Mais des lenteurs bureaucratiques
En dépit de toutes ces avancées, la BAD est critiquée pour la lenteur de ses cycles d’approbation et d’évaluation des projets. « Les Africains restent un peu sur leur faim », observe Carlos Lopes. « Par exemple, pour les infrastructures, qui est quand même l’axe le plus important, le cycle d’approbation est d’à peu près 5 ans, c’est énorme ! Les pays ont des priorités urgentes et très souvent ils se trouvent, disons dépendant du quitus de la BAD pour pouvoir mobiliser d’autres fonds, et mobiliser d’autres partenariats, donc ils aimeraient avoir du côté de la BAD une vitesse d’exécution beaucoup plus forte et aussi une capacité de simplifier les processus. »

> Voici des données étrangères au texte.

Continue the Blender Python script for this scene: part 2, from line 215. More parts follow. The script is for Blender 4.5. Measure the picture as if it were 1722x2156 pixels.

La succession dans toutes les têtes
Qui pour succéder à Akinwumi Adesina ? Après un président anglophone et originaire d’Afrique de l’Ouest, la règle tacite d’alternance voudrait que le prochain président de la BAD, qui sera élu en mai 2025, soit francophone et d’une autre région africaine : Maghreb, Machrek, Afrique australe ou Afrique centrale. « Il y a un principe de rotation, c’est clair »,reconnaît Carlos Lopes, « mais ce principe de rotation est aussi soumis aux aléas de la politique du moment. »
Car il faut un consensus non seulement entre pays africains, mais aussi avec les pays non régionaux de la BAD. Parmi les candidats potentiels : le Mauritanien Sidi Ould Dah, en fin de mandat à la tête de la BADEA, l’Algérien Rabah Arekzi, l’Égyptienne Rania Al-Mashat, le Tchadien Abbas Mahamat Tolli, le Béninois Romuald Wadagni, le Sénégalais Amadou Hott, sa compatriote Hassatou Diop N’Sele et le Zambien Samuel Munzele Maimbo, candidat unique désigné tout récemment par la SADC, aux dépens de la Sud-Africaine Bajabulile Swazi Tshabalala.